Oui, il était persuadé que l'Irak possédait des armes de destruction massive. Non, il n'a pas conclu d'accord secret avec Bush. Devant une commission d'enquête, l'ex-Premier ministre britannique justifie l'entrée en guerre de Londres en 2003.
Costume bleu, cravate rouge, Tony Blair l’assure : il pensait "sans le moindre doute que le régime de Saddam Hussein disposait d’armes de destruction massive". Devant la commission d’enquête Chilcot, l’ancien Premier ministre britannique a justifié des heures durant sa décision d’engager le Royaume-Uni en Irak, en mars 2003. En clair, l’ex-locataire de Downing Street n’a "aucun regret".
Bien que les armes de destruction massive, qui ont servi à justifier l’intervention en Irak, n’aient jamais été retrouvées, Tony Blair s’est défendu de tout "mensonge" ou de "complot". A ceux qui l’accusent d’avoir trompé l’opinion, il répond qu’il n’aurait "pas fait l'Irak" s’il n’avait "pas pensé que c'était juste", et affirme qu’il n’était pas question de s’engager dans un conflit dans le simple but de "changer le régime".
Pas d’accord secret avec George W. Bush
L’ancien chef du gouvernement britannique a expliqué comment les attentats du 11-Septembre avaient joué un rôle crucial dans la décision d’entrer en guerre. "Jusqu'au 11-Septembre, nous pensions que [Saddam] constituait un risque mais nous pensions que cela valait la peine de tenter de le contenir", a-t-il indiqué.

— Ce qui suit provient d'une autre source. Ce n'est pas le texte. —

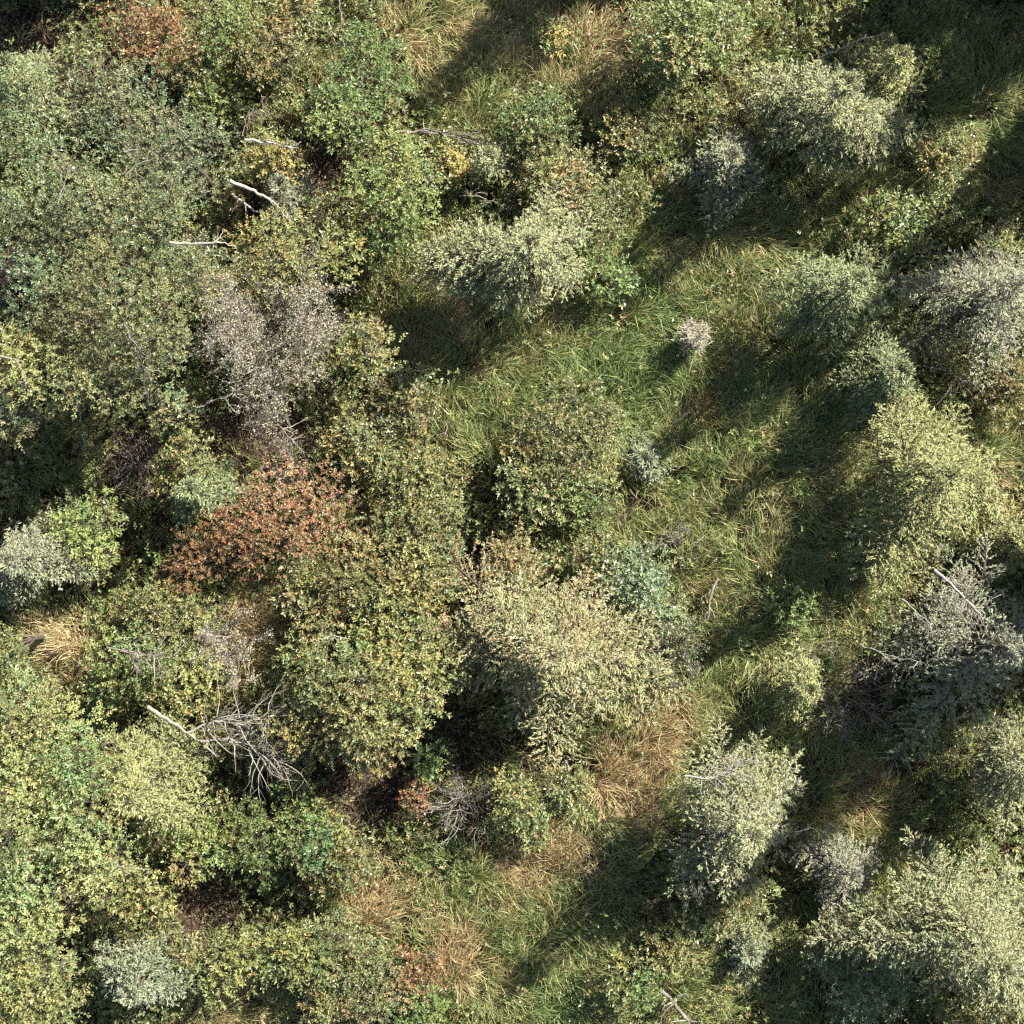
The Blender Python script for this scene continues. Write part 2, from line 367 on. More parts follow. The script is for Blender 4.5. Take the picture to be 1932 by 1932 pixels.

Et d’ajouter : "le calcul du risque a changé. Après cela, mon avis était qu'on ne pouvait plus prendre aucun risque."
Tony Blair a toutefois ajouté que le Royaume-Uni acceptait désormais le fait qu'il n’existait aucun lien entre Saddam Hussein et le réseau Al-Qaïda. Mais il a assuré avoir été "absolument certain" que si le dirigeant irakien d’alors avait été autorisé à poursuivre son programme d'armes de destruction massive, il y aurait eu des conséquences pour l'Occident.
A la question de savoir s’il avait conclu un accord secret en 2002 avec George W. Bush pour envahir l’Irak, Tony Blair répond par la négative. Selon lui, la manière de répondre à la menace irakienne était restée "ouverte" à discussion, lors de sa rencontre avec le président américain dans son ranch de Crawford. D'autres témoins précédemment entendus par la commission estiment qu’il a, ce jour-là, promis son soutien militaire à Washington.
Les familles déçues
"Il n’y a pas eu de révélation fracassante, analyse Bénédicte Paviot, correspondante de FRANCE 24 à Londres. Tony Blair a l’habitude en tant qu’avocat de préparer ses dossiers, vous pouvez être sûrs qu’il avait bien préparé cette audition."
itIl n’a toutefois pas pu convaincu les proches de soldats tués en Irak. "J’ai parlé à la mère d’un d’entre eux, elle me dit être déçue parce qu’elle a trouvé que les questions posées lors de l’audition n’étaient pas assez dures", rapporte Bénédicte Paviot.
Les associations représentant les familles des 179 soldats britanniques tués en Irak ont expliqué que Tony Blair avait rejeté leur demande d'une rencontre le jour de sa déposition. Les familles ont pu assister à l'audience par une vidéo diffusée dans une salle annexe du centre de conférence où la commission entendait les témoins.
A quelques mois des législatives
Tony Blair reste très critiqué pour avoir engagé quelque 45 000 soldats malgré
l'absence d'une résolution de l'ONU et l'opposition d'une majorité de son opinion publique. Signe de l'engouement suscité par ce témoin spécial, la commission procédant depuis novembre aux audiences publiques dans une petite salle du centre de Londres a dû organiser un tirage au sort pour le public.
Retransmise à la télévision britannique toute la journée, en un léger différé, l’audition était très attendue. Les élections législatives doivent avoir lieu d’ici juin et l’image du Parti travailliste, que les sondages donnent largement distancé par l’opposition, est toujours très affectée par cette entrée en guerre controversée.